Shifty villains indeed abound in All Kinds of Shifty Villains, Disgraced Productions’s delightful if rather two-dimensional film noir spoof, now playing at the Kraine Theater. So does a silent, affable, rubber-limbed circus clown in a red nose. But is the clown a villain? And are the villains of the noir world – the femme fatale, the ambitious maniac, the cops and robbers – actually a carload of sad clowns? All Kinds of Shifty Villains, scripted by Robert Attenweiler and directed by Rachel Klein, asks these questions, none too seriously. The answers they come up with are more fun than a phone booth full of Maltese Falcons. This is the kind of noir story that opens with a hardboiled, womanizing private eye, Max Quarterhorse, gamely played by Joe Stipek. As the San Francisco fog lifts, Quarterhorse is trying to quit smoking and drinking because, among other reasons, the local police precinct has banned these pastime. The cops don’t want it to "turn into a graveyard” or “a drunk tank.” While they’re worrying about atmosphere and sobriety, a lunatic is planting bombs around the city, a femme fatale has a secret, Quarterhorse’s secretary, “the kid,” desperately wants him to realize that she’s a woman, and a matronly arms dealer’s pair of thuggish sons face an agonizing decision: cereal for breakfast, or whisky?

As deftly directed by Klein, the physical comedy is broad, balletic, and reminiscent of the Marx brothers and Charlie Chaplin. Each member of the ensemble cast has developed a specific body language for his or her character, which makes up for the deliberately cardboard characterizations.

Attenweiler's dialogue is often raucous with whimsical absurdism. "You came here for something," one of the thug brothers accuses Quarterhorse, "and something can turn into prison bars, just as cereal can turn into whisky." Some jokes, however, are tired and predictable. The woman who wants to be kidnapped because it’s the only way to indulge her rope fetish isn’t surprising at first, and gets less interesting the longer the gag (no pun intended) is played out. When Attenweiler gets the absurdities of the noir genre right, he gets them very right. "Max is sure" that a bomb "is on the roof!" one cop shouts at another. “Right!” the other cop replies, “We'll check the rest of the building!"

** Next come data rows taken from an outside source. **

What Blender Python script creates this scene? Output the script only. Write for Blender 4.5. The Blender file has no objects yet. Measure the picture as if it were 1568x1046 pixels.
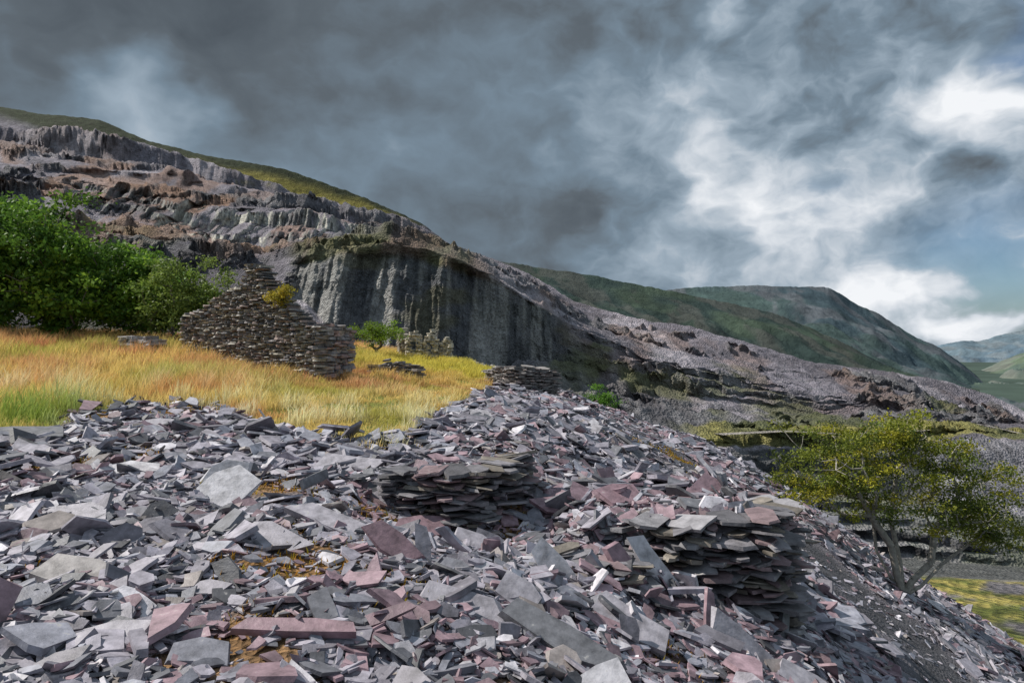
import bpy, math
import numpy as np
rng=np.random.default_rng(7)
F=1045.0
scene=bpy.context.scene
# ---------------------------------------------------------------- noise
_tab=rng.random((256,256))
def vn(x,y,s=0):
    x=np.asarray(x,float)+s*17.31; y=np.asarray(y,float)+s*9.77
    xi=np.floor(x).astype(int); yi=np.floor(y).astype(int)
    fx=x-xi; fy=y-yi
    fx=fx*fx*(3-2*fx); fy=fy*fy*(3-2*fy)
    a=_tab[xi&255,yi&255]; b=_tab[(xi+1)&255,yi&255]; c=_tab[xi&255,(yi+1)&255]; d=_tab[(xi+1)&255,(yi+1)&255]
    return (a*(1-fx)+b*fx)*(1-fy)+(c*(1-fx)+d*fx)*fy
def fbm(x,y,o=5,s=0,g=.5):
    t=0;a=1;n=0
    for i in range(o):
        t=t+a*(vn(x*2**i,y*2**i,s+i*3.1)-.5); n+=a; a*=g
    return t/n*2
def sst(a,b,x):
    t=np.clip((x-a)/(b-a),0,1); return t*t*(3-2*t)
def mixc(a,b,t):
    t=np.asarray(t)[...,None]; return np.asarray(a)*(1-t)+np.asarray(b)*t
# ---------------------------------------------------------------- mesh helpers
def mk(name,verts,groups,mat,col=None,smooth=False,parent=None):
    verts=np.asarray(verts,np.float32).reshape(-1,3)
    me=bpy.data.meshes.new(name)
    me.vertices.add(len(verts)); me.vertices.foreach_set('co',verts.ravel())
    li=np.concatenate([g.ravel() for g in groups]).astype(np.int32)
    cnt=np.concatenate([np.full(len(g),g.shape[1]) for g in groups])
    st=np.concatenate([[0],np.cumsum(cnt)[:-1]]).astype(np.int32)
    me.loops.add(len(li)); me.loops.foreach_set('vertex_index',li)
    me.polygons.add(len(cnt)); me.polygons.foreach_set('loop_start',st)
    me.update(calc_edges=True)
    me.polygons.foreach_set('use_smooth',np.full(len(cnt),smooth,dtype=bool))
    if col is not None:
        at=me.color_attributes.new('Col','FLOAT_COLOR','POINT')
        c=np.ones((len(verts),4),np.float32); c[:,:3]=np.clip(np.asarray(col).reshape(-1,3),0.003,1)
        at.data.foreach_set('color',c.ravel())
    me.materials.append(mat)
    ob=bpy.data.objects.new(name,me); scene.collection.objects.link(ob)
    if parent: ob.parent=parent
    return ob
def empty(name,loc=(0,0,0)):
    e=bpy.data.objects.new(name,None); scene.collection.objects.link(e); return e
def gridfaces(nr,nc):
    i=np.arange(nr-1)[:,None]*nc+np.arange(nc-1)[None]
    i=i.ravel(); return np.stack([i,i+1,i+nc+1,i+nc],1)
# ---------------------------------------------------------------- materials
def colmat(name,rough=.8,nscale=8,namt=.35,bscale=20,bstr=.4,bdist=.02,spec=.3,stretch=None,transl=0,detail=8,vor=0,vamt=.35,lichen=False,bdet=5):
    m=bpy.data.materials.new(name); m.use_nodes=True; nt=m.node_tree; N=nt.nodes; L=nt.links
    b=N['Principled BSDF']; out=N['Material Output']
    b.inputs['Roughness'].default_value=rough; b.inputs['Specular IOR Level'].default_value=spec
    at=N.new('ShaderNodeAttribute'); at.attribute_name='Col'
    tc=N.new('ShaderNodeTexCoord'); mp=N.new('ShaderNodeMapping'); L.new(tc.outputs['Object'],mp.inputs[0])
    if stretch: mp.inputs['Scale'].default_value=stretch
    col=at.outputs['Color']
    if namt>0:
        n1=N.new('ShaderNodeTexNoise'); n1.inputs['Scale'].default_value=nscale; n1.inputs['Detail'].default_value=detail; n1.inputs['Roughness'].default_value=.65
        L.new(mp.outputs[0],n1.inputs['Vector'])
        mr=N.new('ShaderNodeMapRange'); mr.inputs[1].default_value=.3; mr.inputs[2].default_value=.7; mr.inputs[3].default_value=1-namt; mr.inputs[4].default_value=1+namt
        L.new(n1.outputs['Fac'],mr.inputs[0])
        vm=N.new('ShaderNodeVectorMath'); vm.operation='SCALE'; L.new(col,vm.inputs[0]); L.new(mr.outputs[0],vm.inputs['Scale'])
        col=vm.outputs[0]
    if bstr>0:
        n2=N.new('ShaderNodeTexNoise'); n2.inputs['Scale'].default_value=bscale; n2.inputs['Detail'].default_value=bdet; n2.inputs['Roughness'].default_value=.7
        L.new(mp.outputs[0],n2.inputs['Vector'])
        h=n2.outputs['Fac']
        if vor:
            v=N.new('ShaderNodeTexVoronoi'); v.inputs['Scale'].default_value=vor; L.new(mp.outputs[0],v.inputs['Vector'])
            ad=N.new('ShaderNodeMath'); ad.operation='ADD'; L.new(n2.outputs['Fac'],ad.inputs[0]); L.new(v.outputs['Distance'],ad.inputs[1]); h=ad.outputs[0]
            m2=N.new('ShaderNodeMapRange'); m2.inputs[3].default_value=1-vamt; m2.inputs[4].default_value=1+vamt
            sp=N.new('ShaderNodeSeparateColor'); L.new(v.outputs['Color'],sp.inputs[0]); L.new(sp.outputs[0],m2.inputs[0])
            vm2=N.new('ShaderNodeVectorMath'); vm2.operation='SCALE'; L.new(col,vm2.inputs[0]); L.new(m2.outputs[0],vm2.inputs['Scale'])
            col=vm2.outputs[0]
        bp=N.new('ShaderNodeBump'); bp.inputs['Strength'].default_value=bstr; bp.inputs['Distance'].default_value=bdist
        L.new(h,bp.inputs['Height']); L.new(bp.outputs[0],b.inputs['Normal'])
    if lichen:
        n3=N.new('ShaderNodeTexNoise'); n3.inputs['Scale'].default_value=9; n3.inputs['Detail'].default_value=4; n3.inputs['Roughness'].default_value=.7
        L.new(mp.outputs[0],n3.inputs['Vector'])
        m3=N.new('ShaderNodeMapRange'); m3.inputs[1].default_value=.63; m3.inputs[2].default_value=.70; L.new(n3.outputs['Fac'],m3.inputs[0])
        m4=N.new('ShaderNodeMath'); m4.operation='MULTIPLY'; m4.inputs[1].default_value=.7; L.new(m3.outputs[0],m4.inputs[0])
        mx=N.new('ShaderNodeMix'); mx.data_type='RGBA'; L.new(m4.outputs[0],mx.inputs[0]); L.new(col,mx.inputs[6]); mx.inputs[7].default_value=(.44,.42,.40,1)
        col=mx.outputs[2]
    L.new(col,b.inputs['Base Color'])
    if transl:
        t=N.new('ShaderNodeBsdfTranslucent'); L.new(col,t.inputs[0])
        mx=N.new('ShaderNodeMixShader'); mx.inputs[0].default_value=transl
        L.new(b.outputs[0],mx.inputs[1]); L.new(t.outputs[0],mx.inputs[2]); L.new(mx.outputs[0],out.inputs[0])
    return m
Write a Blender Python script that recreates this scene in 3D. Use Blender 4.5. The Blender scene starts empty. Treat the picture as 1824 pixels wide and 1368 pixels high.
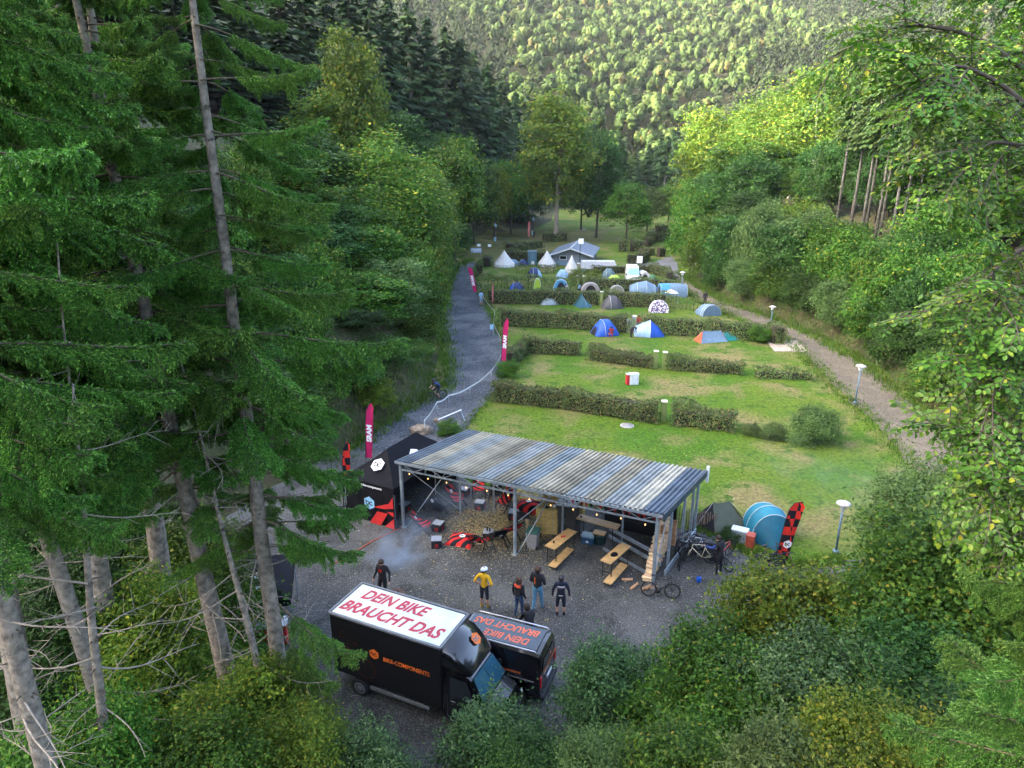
import bpy, math, random
import numpy as np
from mathutils import Vector, Matrix

random.seed(11)
rng = np.random.default_rng(11)
SC = bpy.context.scene
COL = SC.collection
R = math.radians

# ---------------------------------------------------------------- camera
CAM_H, PITCH, FOC = 16.6, R(18.0), 1216.0          # metres, radians, focal length for an 1824 wide frame
cd = bpy.data.cameras.new('camera')
cd.sensor_width = 36.0
cd.lens = 36.0 * FOC / 1824.0
cd.clip_start, cd.clip_end = 0.2, 4000.0
cam = bpy.data.objects.new('camera', cd)
cam.location = (0, 0, CAM_H)
cam.rotation_euler = (math.pi / 2 - PITCH, 0, 0)
COL.objects.link(cam)
SC.camera = cam

# ---------------------------------------------------------------- sky, sun, exposure
SUN_EL, SUN_AZ = R(21.3), R(-99.0)                # azimuth clockwise from +Y: low, from the left and a little behind
world = bpy.data.worlds.new('World')
SC.world = world
world.use_nodes = True
wn = world.node_tree.nodes
sky = wn.new('ShaderNodeTexSky')
sky.sky_type = 'NISHITA'
sky.sun_disc = False
sky.sun_elevation = SUN_EL
sky.sun_rotation = SUN_AZ
sky.air_density, sky.dust_density, sky.ozone_density = 0.65, 6.0, 0.4
wn['Background'].inputs['Strength'].default_value = 0.15
world.node_tree.links.new(sky.outputs[0], wn['Background'].inputs['Color'])
sl = bpy.data.lights.new('sun', 'SUN')
sl.energy, sl.angle, sl.color = 2.0, R(0.5), (1.0, 0.90, 0.72)
sun = bpy.data.objects.new('sun', sl)
to_sun = Vector((math.sin(SUN_AZ) * math.cos(SUN_EL), math.cos(SUN_AZ) * math.cos(SUN_EL), math.sin(SUN_EL)))
sun.rotation_euler = to_sun.to_track_quat('Z', 'Y').to_euler()
sun.location = to_sun * 300
COL.objects.link(sun)
SC.view_settings.view_transform = 'Standard'
SC.view_settings.look = 'None'
SC.view_settings.gamma = 1.0
SC.view_settings.exposure = 3.68
SC.render.engine = 'CYCLES'
SC.cycles.max_bounces = 5
SC.cycles.diffuse_bounces = 3
SC.cycles.glossy_bounces = 2
SC.cycles.transmission_bounces = 3
SC.cycles.transparent_max_bounces = 6
SC.cycles.volume_bounces = 0
SC.cycles.caustics_reflective = SC.cycles.caustics_refractive = False
SC.cycles.use_denoising = True
SC.cycles.volume_step_rate = 2.0

# ---------------------------------------------------------------- places
def ray(px, py):
    x, y = (px - 912) / FOC, (684 - py) / FOC
    return np.array([x, math.cos(PITCH) + y * math.sin(PITCH), -math.sin(PITCH) + y * math.cos(PITCH)])
def G(px, py, z=0.0):                               # the point of the level valley floor (or height z) seen at a pixel
    d = ray(px, py); t = (z - CAM_H) / d[2]
    return np.array([0, 0, CAM_H]) + t * d
def AT(px, py, zc):                                 # the point at a known distance
    return np.array([0, 0, CAM_H]) + zc * ray(px, py)
def HGT(b, px, py):                                 # height of what stands at b and ends at a pixel
    d = ray(px, py); t = b[1] / d[1]
    return CAM_H + t * d[2]

# ---------------------------------------------------------------- mesh collecting
def rotz(a):
    c, s = math.cos(a), math.sin(a)
    return np.array([[c, -s, 0], [s, c, 0], [0, 0, 1.0]])
def unit(v):
    v = np.asarray(v, float); return v / (np.linalg.norm(v) + 1e-12)
def frame(t):
    t = unit(t); a = np.array([0, 0, 1.0]) if abs(t[2]) < 0.95 else np.array([1.0, 0, 0])
    b = unit(np.cross(a, t)); c = np.cross(t, b)
    return t, b, c

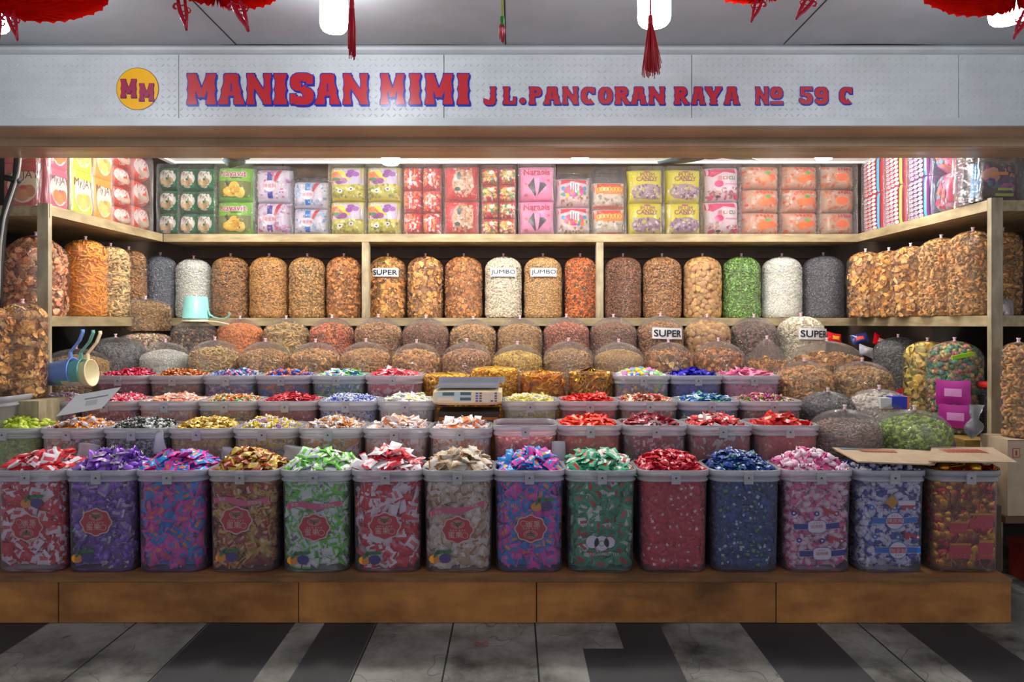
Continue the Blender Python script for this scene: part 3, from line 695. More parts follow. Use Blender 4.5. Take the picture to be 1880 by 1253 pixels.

Lisa Soverino's lighting design aptly creates the dim spaces and chiaroscuro of the films. Emily Taradash's costumes look like Halloween costume knockoffs of classic 1930s-40s attire. The costumes impressively survive what must be the considerable stress of circus-style performance.

Noir is built on suspense, and sometimes this play is too silly and too loosely structured to have any. The action goes on for quite some time after the last bomb threat is neutralized, and the characters are not fully developed enough to incite anxiety as to whether they will find fulfillment as well as safety. This is largely the same kind of trouble that weakens Broadway’s otherwise brilliant and funny vintage-film spoof Alfred Hitchcock's The 39 Steps. Like its bumbling cops, All Kinds of Shifty Villains doesn’t look into anything too deeply, but is certainly amusing.